* Begin Supplied data *
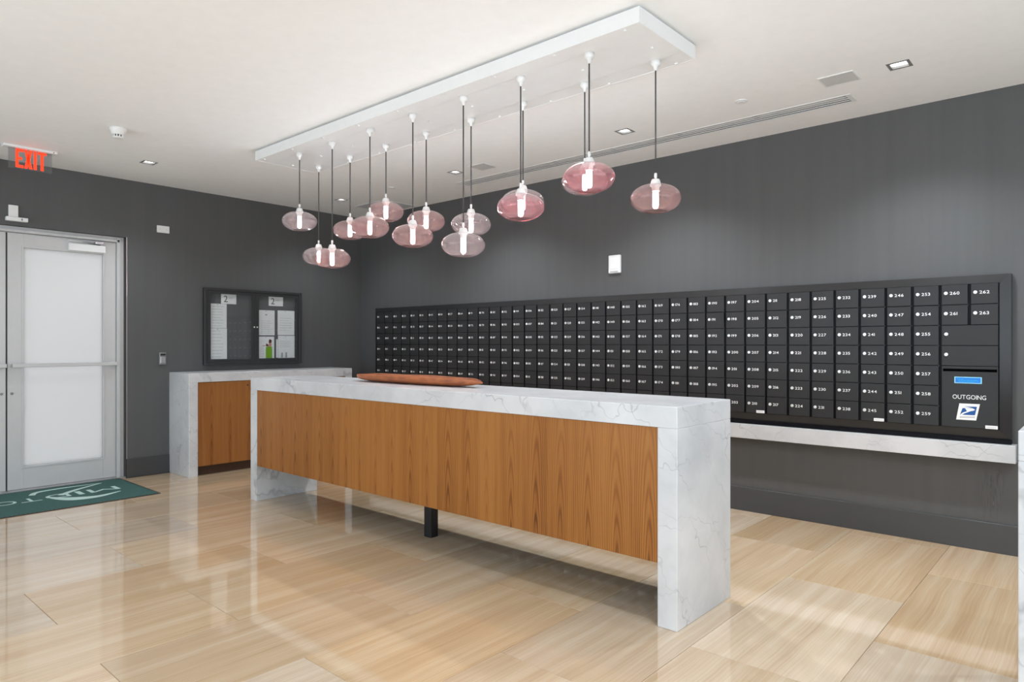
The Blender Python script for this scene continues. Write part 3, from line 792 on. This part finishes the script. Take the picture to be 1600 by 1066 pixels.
# ------------------------------------------------------------------ door mat
mt = thing('door_mat', 'green entrance mat with pale lettering in front of the doors', 'door mat', (0.51, -3.84, 0))
mx0, mx1, my0, my1 = 0.004, 1.014, -4.76, -2.925
box('carpet', 'doormat', (mx0+0.014, mx1-0.014, my0+0.014, my1-0.014, 0.0005, 0.008), mt, 0.002)
mb = MB()
mb.box(mx0, mx1, my0, my0+0.014, 0.0005, 0.006); mb.box(mx0, mx1, my1-0.014, my1, 0.0005, 0.006); mb.box(mx0, mx0+0.014, my0+0.014, my1-0.014, 0.0005, 0.006); mb.box(mx1-0.014, mx1, my0+0.014, my1-0.014, 0.0005, 0.006)
mb.build('rubber_edge', 'brown_jamb', mt)
def ribbon(mb, pts, z0, z1):
    """flat stroke of changing width, smoothed; pts = (x, y, width)"""
    P = []
    for i in range(len(pts)-1):
        a = pts[max(0, i-1)]; b = pts[i]; c = pts[i+1]; d = pts[min(len(pts)-1, i+2)]
        for k in range(6):
            t = k/6
            P.append([0.5*((2*b[j])+(-a[j]+c[j])*t+(2*a[j]-5*b[j]+4*c[j]-d[j])*t*t+(-a[j]+3*b[j]-3*c[j]+d[j])*t**3) for j in range(3)])
    P.append(list(pts[-1]))
    L, Rr = [], []
    for i, p in enumerate(P):
        q0 = P[max(0, i-1)]; q1 = P[min(len(P)-1, i+1)]
        dx, dy = q1[0]-q0[0], q1[1]-q0[1]; n = math.hypot(dx, dy) or 1
        L.append((p[0]-dy/n*p[2]/2, p[1]+dx/n*p[2]/2)); Rr.append((p[0]+dy/n*p[2]/2, p[1]-dx/n*p[2]/2))
    for i in range(len(P)-1):
        mb.prism([(*L[i], z0), (*Rr[i], z0), (*Rr[i+1], z0), (*L[i+1], z0)], (0, 0, z1-z0))
mb = MB()
ribbon(mb, [(0.27, -3.735, 0.05), (0.155, -3.66, 0.045), (0.118, -3.44, 0.035), (0.131, -3.133, 0.008)], 0.0075, 0.0088)
ribbon(mb, [(0.131, -3.133, 0.010), (0.30, -3.40, 0.045), (0.45, -3.56, 0.055)], 0.0075, 0.0089)
ribbon(mb, [(0.45, -3.66, 0.02), (0.60, -3.60, 0.08), (0.71, -3.50, 0.12), (0.745, -3.34, 0.07), (0.661, -3.142, 0.012)], 0.0075, 0.0090)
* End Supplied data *
**Given exercise:** Every line of the material is to be quoted exactly, with no pictures carried over.

**Solution to the problem:**
The Blender Python script for this scene continues. Write part 3, from line 792 on. This part finishes the script. Take the picture to be 1600 by 1066 pixels.
# ------------------------------------------------------------------ door mat
mt = thing('door_mat', 'green entrance mat with pale lettering in front of the doors', 'door mat', (0.51, -3.84, 0))
mx0, mx1, my0, my1 = 0.004, 1.014, -4.76, -2.925
box('carpet', 'doormat', (mx0+0.014, mx1-0.014, my0+0.014, my1-0.014, 0.0005, 0.008), mt, 0.002)
mb = MB()
mb.box(mx0, mx1, my0, my0+0.014, 0.0005, 0.006); mb.box(mx0, mx1, my1-0.014, my1, 0.0005, 0.006); mb.box(mx0, mx0+0.014, my0+0.014, my1-0.014, 0.0005, 0.006); mb.box(mx1-0.014, mx1, my0+0.014, my1-0.014, 0.0005, 0.006)
mb.build('rubber_edge', 'brown_jamb', mt)
def ribbon(mb, pts, z0, z1):
    """flat stroke of changing width, smoothed; pts = (x, y, width)"""
    P = []
    for i in range(len(pts)-1):
        a = pts[max(0, i-1)]; b = pts[i]; c = pts[i+1]; d = pts[min(len(pts)-1, i+2)]
        for k in range(6):
            t = k/6
            P.append([0.5*((2*b[j])+(-a[j]+c[j])*t+(2*a[j]-5*b[j]+4*c[j]-d[j])*t*t+(-a[j]+3*b[j]-3*c[j]+d[j])*t**3) for j in range(3)])
    P.append(list(pts[-1]))
    L, Rr = [], []
    for i, p in enumerate(P):
        q0 = P[max(0, i-1)]; q1 = P[min(len(P)-1, i+1)]
        dx, dy = q1[0]-q0[0], q1[1]-q0[1]; n = math.hypot(dx, dy) or 1
        L.append((p[0]-dy/n*p[2]/2, p[1]+dx/n*p[2]/2)); Rr.append((p[0]+dy/n*p[2]/2, p[1]-dx/n*p[2]/2))
    for i in range(len(P)-1):
        mb.prism([(*L[i], z0), (*Rr[i], z0), (*Rr[i+1], z0), (*L[i+1], z0)], (0, 0, z1-z0))
mb = MB()
ribbon(mb, [(0.27, -3.735, 0.05), (0.155, -3.66, 0.045), (0.118, -3.44, 0.035), (0.131, -3.133, 0.008)], 0.0075, 0.0088)
ribbon(mb, [(0.131, -3.133, 0.010), (0.30, -3.40, 0.045), (0.45, -3.56, 0.055)], 0.0075, 0.0089)
ribbon(mb, [(0.45, -3.66, 0.02), (0.60, -3.60, 0.08), (0.71, -3.50, 0.12), (0.745, -3.34, 0.07), (0.661, -3.142, 0.012)], 0.0075, 0.0090)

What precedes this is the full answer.